* Requirement: Print the whole listing exactly.

================================

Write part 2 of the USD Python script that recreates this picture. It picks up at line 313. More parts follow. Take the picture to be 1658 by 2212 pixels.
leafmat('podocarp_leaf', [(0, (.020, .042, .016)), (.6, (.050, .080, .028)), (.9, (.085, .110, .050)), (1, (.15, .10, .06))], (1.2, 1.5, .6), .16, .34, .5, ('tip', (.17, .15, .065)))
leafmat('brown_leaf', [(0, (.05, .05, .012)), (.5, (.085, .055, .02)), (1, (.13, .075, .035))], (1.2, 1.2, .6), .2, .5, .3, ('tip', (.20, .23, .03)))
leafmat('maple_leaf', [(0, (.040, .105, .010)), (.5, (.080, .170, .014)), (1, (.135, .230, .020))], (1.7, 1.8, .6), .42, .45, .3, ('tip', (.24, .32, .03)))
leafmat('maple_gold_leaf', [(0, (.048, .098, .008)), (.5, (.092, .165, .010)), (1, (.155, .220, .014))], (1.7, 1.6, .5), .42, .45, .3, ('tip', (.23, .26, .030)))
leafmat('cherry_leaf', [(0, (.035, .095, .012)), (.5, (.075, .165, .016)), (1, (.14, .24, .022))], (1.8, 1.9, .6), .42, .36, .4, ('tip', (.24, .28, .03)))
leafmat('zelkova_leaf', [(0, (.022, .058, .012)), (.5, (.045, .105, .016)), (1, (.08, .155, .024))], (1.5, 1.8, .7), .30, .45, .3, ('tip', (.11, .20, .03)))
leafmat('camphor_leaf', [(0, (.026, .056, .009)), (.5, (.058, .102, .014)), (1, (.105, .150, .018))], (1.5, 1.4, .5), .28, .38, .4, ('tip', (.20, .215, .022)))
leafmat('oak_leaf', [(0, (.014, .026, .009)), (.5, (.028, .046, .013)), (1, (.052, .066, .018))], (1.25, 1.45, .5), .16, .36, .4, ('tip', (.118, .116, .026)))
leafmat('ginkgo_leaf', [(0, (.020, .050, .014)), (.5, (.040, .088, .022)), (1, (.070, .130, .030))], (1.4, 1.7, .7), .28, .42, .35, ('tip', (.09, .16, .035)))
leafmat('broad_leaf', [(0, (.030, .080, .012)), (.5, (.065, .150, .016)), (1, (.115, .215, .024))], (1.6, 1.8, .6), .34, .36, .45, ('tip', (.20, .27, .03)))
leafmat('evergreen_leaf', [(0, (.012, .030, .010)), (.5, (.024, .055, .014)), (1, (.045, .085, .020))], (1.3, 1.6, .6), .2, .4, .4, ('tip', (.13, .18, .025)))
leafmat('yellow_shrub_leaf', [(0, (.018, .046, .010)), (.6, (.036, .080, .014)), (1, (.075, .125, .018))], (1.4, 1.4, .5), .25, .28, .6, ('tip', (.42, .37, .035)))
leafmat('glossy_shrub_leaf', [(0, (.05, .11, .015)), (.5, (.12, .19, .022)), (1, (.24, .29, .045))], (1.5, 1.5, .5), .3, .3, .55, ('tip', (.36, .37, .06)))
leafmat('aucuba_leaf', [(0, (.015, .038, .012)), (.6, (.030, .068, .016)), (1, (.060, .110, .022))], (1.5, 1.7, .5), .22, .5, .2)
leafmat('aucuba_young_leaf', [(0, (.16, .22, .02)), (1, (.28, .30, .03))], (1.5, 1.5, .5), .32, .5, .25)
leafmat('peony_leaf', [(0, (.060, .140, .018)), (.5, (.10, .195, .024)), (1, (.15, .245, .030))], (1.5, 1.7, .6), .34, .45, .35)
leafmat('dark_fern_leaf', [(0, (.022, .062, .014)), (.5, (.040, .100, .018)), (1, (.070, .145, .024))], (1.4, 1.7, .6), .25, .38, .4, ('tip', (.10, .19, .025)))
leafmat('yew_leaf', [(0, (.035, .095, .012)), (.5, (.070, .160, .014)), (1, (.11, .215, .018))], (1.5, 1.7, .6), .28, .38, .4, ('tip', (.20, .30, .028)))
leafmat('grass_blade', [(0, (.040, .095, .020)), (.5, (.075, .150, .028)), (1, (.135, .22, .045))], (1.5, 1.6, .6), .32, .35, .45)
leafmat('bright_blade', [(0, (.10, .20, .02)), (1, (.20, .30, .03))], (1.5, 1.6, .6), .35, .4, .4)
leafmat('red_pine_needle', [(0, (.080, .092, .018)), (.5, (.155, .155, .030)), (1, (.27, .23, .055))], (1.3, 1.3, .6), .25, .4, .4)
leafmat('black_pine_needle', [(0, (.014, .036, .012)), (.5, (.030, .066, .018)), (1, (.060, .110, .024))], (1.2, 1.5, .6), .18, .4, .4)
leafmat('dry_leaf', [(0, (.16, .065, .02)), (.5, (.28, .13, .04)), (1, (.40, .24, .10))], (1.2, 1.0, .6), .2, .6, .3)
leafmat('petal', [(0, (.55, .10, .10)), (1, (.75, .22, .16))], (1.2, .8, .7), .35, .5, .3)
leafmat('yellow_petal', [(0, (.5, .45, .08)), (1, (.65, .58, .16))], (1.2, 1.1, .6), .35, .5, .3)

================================

* Problem solution:
Write part 2 of the USD Python script that recreates this picture. It picks up at line 313. More parts follow. Take the picture to be 1658 by 2212 pixels.
leafmat('podocarp_leaf', [(0, (.020, .042, .016)), (.6, (.050, .080, .028)), (.9, (.085, .110, .050)), (1, (.15, .10, .06))], (1.2, 1.5, .6), .16, .34, .5, ('tip', (.17, .15, .065)))
leafmat('brown_leaf', [(0, (.05, .05, .012)), (.5, (.085, .055, .02)), (1, (.13, .075, .035))], (1.2, 1.2, .6), .2, .5, .3, ('tip', (.20, .23, .03)))
leafmat('maple_leaf', [(0, (.040, .105, .010)), (.5, (.080, .170, .014)), (1, (.135, .230, .020))], (1.7, 1.8, .6), .42, .45, .3, ('tip', (.24, .32, .03)))
leafmat('maple_gold_leaf', [(0, (.048, .098, .008)), (.5, (.092, .165, .010)), (1, (.155, .220, .014))], (1.7, 1.6, .5), .42, .45, .3, ('tip', (.23, .26, .030)))
leafmat('cherry_leaf', [(0, (.035, .095, .012)), (.5, (.075, .165, .016)), (1, (.14, .24, .022))], (1.8, 1.9, .6), .42, .36, .4, ('tip', (.24, .28, .03)))
leafmat('zelkova_leaf', [(0, (.022, .058, .012)), (.5, (.045, .105, .016)), (1, (.08, .155, .024))], (1.5, 1.8, .7), .30, .45, .3, ('tip', (.11, .20, .03)))
leafmat('camphor_leaf', [(0, (.026, .056, .009)), (.5, (.058, .102, .014)), (1, (.105, .150, .018))], (1.5, 1.4, .5), .28, .38, .4, ('tip', (.20, .215, .022)))
leafmat('oak_leaf', [(0, (.014, .026, .009)), (.5, (.028, .046, .013)), (1, (.052, .066, .018))], (1.25, 1.45, .5), .16, .36, .4, ('tip', (.118, .116, .026)))
leafmat('ginkgo_leaf', [(0, (.020, .050, .014)), (.5, (.040, .088, .022)), (1, (.070, .130, .030))], (1.4, 1.7, .7), .28, .42, .35, ('tip', (.09, .16, .035)))
leafmat('broad_leaf', [(0, (.030, .080, .012)), (.5, (.065, .150, .016)), (1, (.115, .215, .024))], (1.6, 1.8, .6), .34, .36, .45, ('tip', (.20, .27, .03)))
leafmat('evergreen_leaf', [(0, (.012, .030, .010)), (.5, (.024, .055, .014)), (1, (.045, .085, .020))], (1.3, 1.6, .6), .2, .4, .4, ('tip', (.13, .18, .025)))
leafmat('yellow_shrub_leaf', [(0, (.018, .046, .010)), (.6, (.036, .080, .014)), (1, (.075, .125, .018))], (1.4, 1.4, .5), .25, .28, .6, ('tip', (.42, .37, .035)))
leafmat('glossy_shrub_leaf', [(0, (.05, .11, .015)), (.5, (.12, .19, .022)), (1, (.24, .29, .045))], (1.5, 1.5, .5), .3, .3, .55, ('tip', (.36, .37, .06)))
leafmat('aucuba_leaf', [(0, (.015, .038, .012)), (.6, (.030, .068, .016)), (1, (.060, .110, .022))], (1.5, 1.7, .5), .22, .5, .2)
leafmat('aucuba_young_leaf', [(0, (.16, .22, .02)), (1, (.28, .30, .03))], (1.5, 1.5, .5), .32, .5, .25)
leafmat('peony_leaf', [(0, (.060, .140, .018)), (.5, (.10, .195, .024)), (1, (.15, .245, .030))], (1.5, 1.7, .6), .34, .45, .35)
leafmat('dark_fern_leaf', [(0, (.022, .062, .014)), (.5, (.040, .100, .018)), (1, (.070, .145, .024))], (1.4, 1.7, .6), .25, .38, .4, ('tip', (.10, .19, .025)))
leafmat('yew_leaf', [(0, (.035, .095, .012)), (.5, (.070, .160, .014)), (1, (.11, .215, .018))], (1.5, 1.7, .6), .28, .38, .4, ('tip', (.20, .30, .028)))
leafmat('grass_blade', [(0, (.040, .095, .020)), (.5, (.075, .150, .028)), (1, (.135, .22, .045))], (1.5, 1.6, .6), .32, .35, .45)
leafmat('bright_blade', [(0, (.10, .20, .02)), (1, (.20, .30, .03))], (1.5, 1.6, .6), .35, .4, .4)
leafmat('red_pine_needle', [(0, (.080, .092, .018)), (.5, (.155, .155, .030)), (1, (.27, .23, .055))], (1.3, 1.3, .6), .25, .4, .4)
leafmat('black_pine_needle', [(0, (.014, .036, .012)), (.5, (.030, .066, .018)), (1, (.060, .110, .024))], (1.2, 1.5, .6), .18, .4, .4)
leafmat('dry_leaf', [(0, (.16, .065, .02)), (.5, (.28, .13, .04)), (1, (.40, .24, .10))], (1.2, 1.0, .6), .2, .6, .3)
leafmat('petal', [(0, (.55, .10, .10)), (1, (.75, .22, .16))], (1.2, .8, .7), .35, .5, .3)
leafmat('yellow_petal', [(0, (.5, .45, .08)), (1, (.65, .58, .16))], (1.2, 1.1, .6), .35, .5, .3)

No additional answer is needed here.